Meaning, yes, 一人 = ひとり is difficult if that’s all you have to go on.
But if you have spent time with the language, the connections in your brain are more elaborate.
Mnemonics help because they also create multiple connections, but really knowing the vocabulary helps more.
It also helps with onyomi readings.
You might have trouble remembering 勉 = べん, unless you know the word 勉強 べんきょう. Then it’s pretty easy. And once you know that, learning new words like 勤勉 and 強化 is easier.
Sometimes.
強 is actually a complicated character

So yeah. Get out there and learn some Japanese. If you just try to learn the writing system in a vacuum, you’re only making it harder for yourself.

And yeah, about numbers, wanikani isn’t here to teach you those rules, it’s here to teach you the kanji. You need a textbook for the rules.
The short of it, though, is that japanese uses ‘counters’ after numbers. It’s like saying “a piece of popcorn” or “a loaf of bread” but they do it for everything and there a vast number of them.
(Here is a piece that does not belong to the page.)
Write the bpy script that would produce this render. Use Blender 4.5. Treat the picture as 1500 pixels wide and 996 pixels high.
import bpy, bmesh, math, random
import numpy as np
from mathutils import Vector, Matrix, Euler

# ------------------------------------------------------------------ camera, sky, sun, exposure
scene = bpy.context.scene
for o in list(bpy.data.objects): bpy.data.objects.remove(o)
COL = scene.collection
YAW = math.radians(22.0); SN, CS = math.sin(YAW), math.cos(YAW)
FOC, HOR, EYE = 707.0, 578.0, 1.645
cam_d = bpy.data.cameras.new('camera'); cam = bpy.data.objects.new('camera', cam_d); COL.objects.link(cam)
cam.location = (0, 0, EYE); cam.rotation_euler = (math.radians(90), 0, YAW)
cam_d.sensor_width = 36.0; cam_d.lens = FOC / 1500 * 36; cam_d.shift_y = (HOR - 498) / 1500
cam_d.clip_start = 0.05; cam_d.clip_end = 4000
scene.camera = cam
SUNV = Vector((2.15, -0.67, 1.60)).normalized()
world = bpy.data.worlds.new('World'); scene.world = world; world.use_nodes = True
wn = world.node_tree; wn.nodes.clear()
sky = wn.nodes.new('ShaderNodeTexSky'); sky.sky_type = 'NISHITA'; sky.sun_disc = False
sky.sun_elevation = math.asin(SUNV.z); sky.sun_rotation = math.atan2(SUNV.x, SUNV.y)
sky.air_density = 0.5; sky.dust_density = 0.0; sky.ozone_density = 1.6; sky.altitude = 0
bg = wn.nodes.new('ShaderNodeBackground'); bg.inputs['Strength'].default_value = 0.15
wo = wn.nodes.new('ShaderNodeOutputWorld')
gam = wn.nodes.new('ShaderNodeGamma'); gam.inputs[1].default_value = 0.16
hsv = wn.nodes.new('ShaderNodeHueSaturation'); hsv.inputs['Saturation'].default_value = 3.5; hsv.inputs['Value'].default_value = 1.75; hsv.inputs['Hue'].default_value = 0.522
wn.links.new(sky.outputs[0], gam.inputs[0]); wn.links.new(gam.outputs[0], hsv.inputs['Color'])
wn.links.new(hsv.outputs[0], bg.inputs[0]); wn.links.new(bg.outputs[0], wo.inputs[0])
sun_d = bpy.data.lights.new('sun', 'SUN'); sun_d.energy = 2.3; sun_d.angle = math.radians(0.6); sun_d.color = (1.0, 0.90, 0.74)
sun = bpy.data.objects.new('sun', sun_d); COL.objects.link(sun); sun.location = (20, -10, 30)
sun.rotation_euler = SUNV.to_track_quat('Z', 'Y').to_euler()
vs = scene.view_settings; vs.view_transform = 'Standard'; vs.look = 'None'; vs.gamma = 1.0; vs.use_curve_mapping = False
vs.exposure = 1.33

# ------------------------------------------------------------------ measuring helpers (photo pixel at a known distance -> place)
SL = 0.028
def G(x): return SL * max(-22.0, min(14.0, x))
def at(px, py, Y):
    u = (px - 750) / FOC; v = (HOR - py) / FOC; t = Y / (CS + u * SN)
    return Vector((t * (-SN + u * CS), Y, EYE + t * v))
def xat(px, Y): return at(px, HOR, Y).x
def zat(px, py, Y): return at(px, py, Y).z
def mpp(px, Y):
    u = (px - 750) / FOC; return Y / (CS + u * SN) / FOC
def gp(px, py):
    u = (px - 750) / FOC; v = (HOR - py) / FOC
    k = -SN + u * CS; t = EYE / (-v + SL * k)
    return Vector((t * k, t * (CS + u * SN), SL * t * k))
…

Within that, the numbers basically change in predictable ways, but you need some experience with Japanese for them to be predictable to you. For example, 一千 being いっせん instead of いちせん is completely logical, you just don’t know the logic yet.
The extra complication is that the numbers 1-10 (and 14 and 20), but especially 1 and 2, often use older, Japanese-origin numbers instead of the more common Chinese origin numbers. 1 and 2 are, respectively, ひと and ふた, which will explain some of the vocabulary you already know. The other numbers are mostly used with the counter つ and with days.
But yeah. You’ll want a textbook for this.

Side-note, you really haven’t run into many homonyms yet at level 2. You probably mean that a lot of the on readings are the same, but those are not homonyms in any meaningful way because they’re not words.